Pasal 143 ayat (2) KUHAP

Penuntut umum membuat surat dakwaan yang diberi tanggal dan ditandatangani serta berisi:

a.      nama lengkap, tempat lahir, umur atau tanggal lahir, jenis kelamin, kebangsaan, tempat tinggal, agama dan pekerjaan tersangka;

b.      uraian secara cermat, jelas dan lengkap mengenai tindak pidana yang didakwakan dengan menyebutkan waktu dan tempat tindak pidana itu dilakukan.

 

Sidang perdana terhadap tersangka Widjokongko Puspoyo digelar. Widjo, sapaan Widjokongko, didakwa membantu kakaknya, mantan Direktur Utama (Dirut) Perum Bulog Widjanarko Puspoyo, dalam kasus gratifikasi atau penerimaan hadiah oleh pejabat dalam impor beras dari Vietnam. Selain itu, Widjo juga didakwa menggelapkan pajak melalui perusahaannya, Arden Bridge Investment Limited (ABIL). Dakwaan yang dibacakan jaksa penuntut umum (JPU) tak berbeda jauh dengan yang diungkapkan Direktur Penuntutan pada Jampidsus Salman Maryadi beberapa waktu lalu.

 

Widjo didakwa dalam kasus gratifikasi dengan Pasal 11 dan 15 UU No 20 Tahun 2001 tentang Perubahan atas UU No 31 tahun 1999 tentang Pemberantasan Tindak Pidana Korupsi jo.

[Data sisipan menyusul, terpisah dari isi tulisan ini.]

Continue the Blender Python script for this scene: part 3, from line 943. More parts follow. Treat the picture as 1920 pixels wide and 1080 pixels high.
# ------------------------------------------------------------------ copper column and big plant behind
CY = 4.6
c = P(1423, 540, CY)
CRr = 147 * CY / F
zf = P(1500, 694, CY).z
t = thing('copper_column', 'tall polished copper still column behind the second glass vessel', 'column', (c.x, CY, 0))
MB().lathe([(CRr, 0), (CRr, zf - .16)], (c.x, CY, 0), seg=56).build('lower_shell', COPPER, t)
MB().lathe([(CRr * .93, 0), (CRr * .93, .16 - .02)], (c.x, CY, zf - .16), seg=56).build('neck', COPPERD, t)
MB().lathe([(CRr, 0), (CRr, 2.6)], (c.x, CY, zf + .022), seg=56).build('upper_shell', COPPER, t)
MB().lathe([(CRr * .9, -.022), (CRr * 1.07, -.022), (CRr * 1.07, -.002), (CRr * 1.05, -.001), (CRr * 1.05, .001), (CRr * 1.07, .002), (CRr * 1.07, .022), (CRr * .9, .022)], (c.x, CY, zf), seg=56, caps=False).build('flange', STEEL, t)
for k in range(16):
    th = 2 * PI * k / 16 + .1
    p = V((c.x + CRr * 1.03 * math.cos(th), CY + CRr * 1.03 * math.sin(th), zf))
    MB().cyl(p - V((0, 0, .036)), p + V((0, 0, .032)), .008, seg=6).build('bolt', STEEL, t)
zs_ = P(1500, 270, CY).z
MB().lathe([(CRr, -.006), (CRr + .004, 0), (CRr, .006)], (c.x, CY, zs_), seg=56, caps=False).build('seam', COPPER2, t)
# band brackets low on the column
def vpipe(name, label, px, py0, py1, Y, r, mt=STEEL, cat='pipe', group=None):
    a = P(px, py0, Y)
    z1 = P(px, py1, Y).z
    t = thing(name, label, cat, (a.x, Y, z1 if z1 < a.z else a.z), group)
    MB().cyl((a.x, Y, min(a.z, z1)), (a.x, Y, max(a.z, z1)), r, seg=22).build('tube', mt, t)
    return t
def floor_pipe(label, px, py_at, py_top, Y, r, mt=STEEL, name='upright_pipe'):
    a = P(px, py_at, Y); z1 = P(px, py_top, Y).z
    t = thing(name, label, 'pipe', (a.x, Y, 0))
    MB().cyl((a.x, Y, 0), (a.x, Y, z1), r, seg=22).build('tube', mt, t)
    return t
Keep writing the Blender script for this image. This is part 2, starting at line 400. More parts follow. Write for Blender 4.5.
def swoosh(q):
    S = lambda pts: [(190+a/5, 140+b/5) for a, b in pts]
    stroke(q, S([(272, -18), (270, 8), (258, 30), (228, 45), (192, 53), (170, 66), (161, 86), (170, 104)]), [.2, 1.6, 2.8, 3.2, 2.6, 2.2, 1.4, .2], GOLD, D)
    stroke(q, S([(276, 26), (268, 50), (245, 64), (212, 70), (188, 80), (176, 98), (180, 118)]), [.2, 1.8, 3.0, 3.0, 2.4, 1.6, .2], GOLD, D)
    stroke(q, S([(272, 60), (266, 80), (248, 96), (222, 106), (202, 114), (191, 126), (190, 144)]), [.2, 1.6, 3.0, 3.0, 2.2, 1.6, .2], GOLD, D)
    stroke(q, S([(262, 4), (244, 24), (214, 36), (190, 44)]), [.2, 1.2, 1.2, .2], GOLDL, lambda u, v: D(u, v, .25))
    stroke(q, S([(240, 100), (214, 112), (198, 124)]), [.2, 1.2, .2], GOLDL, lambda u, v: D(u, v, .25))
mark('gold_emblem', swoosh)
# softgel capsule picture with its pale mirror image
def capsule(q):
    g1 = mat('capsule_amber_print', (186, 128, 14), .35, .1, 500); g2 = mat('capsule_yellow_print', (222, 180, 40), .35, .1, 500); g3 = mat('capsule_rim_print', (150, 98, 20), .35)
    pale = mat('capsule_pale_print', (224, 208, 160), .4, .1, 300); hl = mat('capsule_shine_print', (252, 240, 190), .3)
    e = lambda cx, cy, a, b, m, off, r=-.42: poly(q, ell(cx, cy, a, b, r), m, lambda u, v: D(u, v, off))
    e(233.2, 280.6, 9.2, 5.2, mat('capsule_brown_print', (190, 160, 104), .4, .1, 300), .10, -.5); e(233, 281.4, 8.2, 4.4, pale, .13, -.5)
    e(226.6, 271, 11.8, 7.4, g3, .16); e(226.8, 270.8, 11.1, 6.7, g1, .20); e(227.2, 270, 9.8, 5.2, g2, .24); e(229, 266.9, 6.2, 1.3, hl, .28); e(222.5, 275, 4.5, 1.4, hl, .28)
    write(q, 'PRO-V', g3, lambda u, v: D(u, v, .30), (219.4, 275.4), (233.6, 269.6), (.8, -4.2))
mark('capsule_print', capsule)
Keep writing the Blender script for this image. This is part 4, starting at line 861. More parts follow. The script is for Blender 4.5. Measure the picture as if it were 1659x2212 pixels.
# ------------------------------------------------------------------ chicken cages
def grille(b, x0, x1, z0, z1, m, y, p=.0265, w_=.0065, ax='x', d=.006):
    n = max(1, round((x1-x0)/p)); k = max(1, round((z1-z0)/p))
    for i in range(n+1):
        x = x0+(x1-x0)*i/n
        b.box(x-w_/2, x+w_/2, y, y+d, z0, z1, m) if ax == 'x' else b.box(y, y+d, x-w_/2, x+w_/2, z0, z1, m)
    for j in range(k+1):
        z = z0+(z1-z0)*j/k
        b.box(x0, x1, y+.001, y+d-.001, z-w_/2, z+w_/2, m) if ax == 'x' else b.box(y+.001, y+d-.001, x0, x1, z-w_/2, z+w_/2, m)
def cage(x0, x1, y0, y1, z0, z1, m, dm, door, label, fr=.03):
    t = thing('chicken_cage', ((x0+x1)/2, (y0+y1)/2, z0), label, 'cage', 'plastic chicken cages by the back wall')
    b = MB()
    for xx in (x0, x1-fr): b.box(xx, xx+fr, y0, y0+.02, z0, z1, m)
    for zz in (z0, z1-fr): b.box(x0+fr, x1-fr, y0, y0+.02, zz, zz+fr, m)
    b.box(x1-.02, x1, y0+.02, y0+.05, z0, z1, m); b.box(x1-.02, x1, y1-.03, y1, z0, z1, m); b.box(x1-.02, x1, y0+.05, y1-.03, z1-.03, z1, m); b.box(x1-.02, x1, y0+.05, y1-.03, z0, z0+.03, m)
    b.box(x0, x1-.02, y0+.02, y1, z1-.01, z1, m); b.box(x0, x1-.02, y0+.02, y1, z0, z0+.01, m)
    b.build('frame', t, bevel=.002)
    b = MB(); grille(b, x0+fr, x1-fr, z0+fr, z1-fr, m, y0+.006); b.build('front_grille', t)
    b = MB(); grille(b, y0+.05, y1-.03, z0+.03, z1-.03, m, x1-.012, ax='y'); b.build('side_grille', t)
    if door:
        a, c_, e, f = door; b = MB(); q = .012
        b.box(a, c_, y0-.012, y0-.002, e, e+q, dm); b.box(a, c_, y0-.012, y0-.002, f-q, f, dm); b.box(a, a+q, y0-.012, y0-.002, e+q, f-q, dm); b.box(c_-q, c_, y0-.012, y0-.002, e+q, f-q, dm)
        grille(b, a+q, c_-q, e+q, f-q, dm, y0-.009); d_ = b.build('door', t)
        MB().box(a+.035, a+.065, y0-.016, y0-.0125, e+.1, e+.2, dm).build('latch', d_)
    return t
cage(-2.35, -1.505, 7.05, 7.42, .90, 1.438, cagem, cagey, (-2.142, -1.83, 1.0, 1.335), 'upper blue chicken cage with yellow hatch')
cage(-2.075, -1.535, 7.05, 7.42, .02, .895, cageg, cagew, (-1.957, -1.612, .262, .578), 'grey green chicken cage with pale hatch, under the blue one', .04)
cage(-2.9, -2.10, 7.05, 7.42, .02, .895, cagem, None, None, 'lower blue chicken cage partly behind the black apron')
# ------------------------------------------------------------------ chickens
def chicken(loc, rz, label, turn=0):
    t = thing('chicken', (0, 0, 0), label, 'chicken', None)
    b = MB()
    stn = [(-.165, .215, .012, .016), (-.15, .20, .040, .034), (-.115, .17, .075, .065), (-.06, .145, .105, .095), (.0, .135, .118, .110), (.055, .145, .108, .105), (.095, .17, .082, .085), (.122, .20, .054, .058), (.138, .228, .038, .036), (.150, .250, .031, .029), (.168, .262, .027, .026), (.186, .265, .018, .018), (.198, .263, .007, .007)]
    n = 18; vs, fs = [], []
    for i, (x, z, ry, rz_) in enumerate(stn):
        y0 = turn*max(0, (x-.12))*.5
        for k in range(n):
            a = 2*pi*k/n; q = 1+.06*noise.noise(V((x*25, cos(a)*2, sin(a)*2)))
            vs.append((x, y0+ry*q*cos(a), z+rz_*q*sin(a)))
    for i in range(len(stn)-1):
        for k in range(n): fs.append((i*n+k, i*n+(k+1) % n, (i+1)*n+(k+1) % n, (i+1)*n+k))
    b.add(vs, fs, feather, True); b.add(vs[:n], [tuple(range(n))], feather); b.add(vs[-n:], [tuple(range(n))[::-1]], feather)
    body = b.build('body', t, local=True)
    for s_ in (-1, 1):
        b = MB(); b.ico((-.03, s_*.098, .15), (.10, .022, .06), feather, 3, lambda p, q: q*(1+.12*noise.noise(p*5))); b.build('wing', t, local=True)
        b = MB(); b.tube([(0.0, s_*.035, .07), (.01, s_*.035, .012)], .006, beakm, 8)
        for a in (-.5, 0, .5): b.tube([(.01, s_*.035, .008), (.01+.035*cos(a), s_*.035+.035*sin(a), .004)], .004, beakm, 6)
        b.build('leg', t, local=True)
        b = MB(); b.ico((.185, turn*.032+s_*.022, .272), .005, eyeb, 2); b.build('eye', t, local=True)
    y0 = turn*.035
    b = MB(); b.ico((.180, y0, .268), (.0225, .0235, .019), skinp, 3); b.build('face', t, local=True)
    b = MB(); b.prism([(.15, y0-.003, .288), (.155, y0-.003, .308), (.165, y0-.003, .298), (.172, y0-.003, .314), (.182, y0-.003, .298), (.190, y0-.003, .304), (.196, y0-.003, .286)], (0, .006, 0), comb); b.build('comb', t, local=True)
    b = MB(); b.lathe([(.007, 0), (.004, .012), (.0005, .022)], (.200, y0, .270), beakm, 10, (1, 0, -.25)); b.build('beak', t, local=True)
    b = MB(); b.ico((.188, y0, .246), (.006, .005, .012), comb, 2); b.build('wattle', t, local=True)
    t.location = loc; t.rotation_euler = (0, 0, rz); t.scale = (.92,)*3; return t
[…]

Pasal 56 ke-1 KUHP. Sedangkan, untuk penggelapan pajak, ia didakwa melanggar Pasal 39 ayat (1) huruf a dan b UU No 16 Tahun 2000 tentang Perubahan Kedua atas UU No 6 Tahun 1983 tentang Ketentuan Umum dan Tata Cara Perpajakan.

 

Dalam dakwaan yang dibacakan JPU M Zen Idris Ali, diungkapkan keterlibatan Widjokongko dalam kasus gratifikasi. Zen menjelaskan Widjo menerima uang dari Cheong Karm Chuen yang bertindak sebagai perantara dalam pengadaan beras impor Bulog. Uang tersebut diterima Widjokongko melalui rekening ABIL. Widjo kemudian mengalirkan uang tersebut ke Widjanarko, Endang Ernawati (istri Widjanarko), Winda Nindyati (putri sulung Widjanarko), dan Rinaldy Puspoyo (putra Widjanarko).   

 

Namun, dakwaan JPU ini segera dibantah oleh kuasa hukum Widjo, Otto Cornelius Kaligis melalui eksepsinya. Menurut OC Kaligis dakwaan salah sasaran. Telah terjadi kekeliruan mengenai orang yang disangka telah melakukan perbuatan pidana. Error in persona, tandasnya.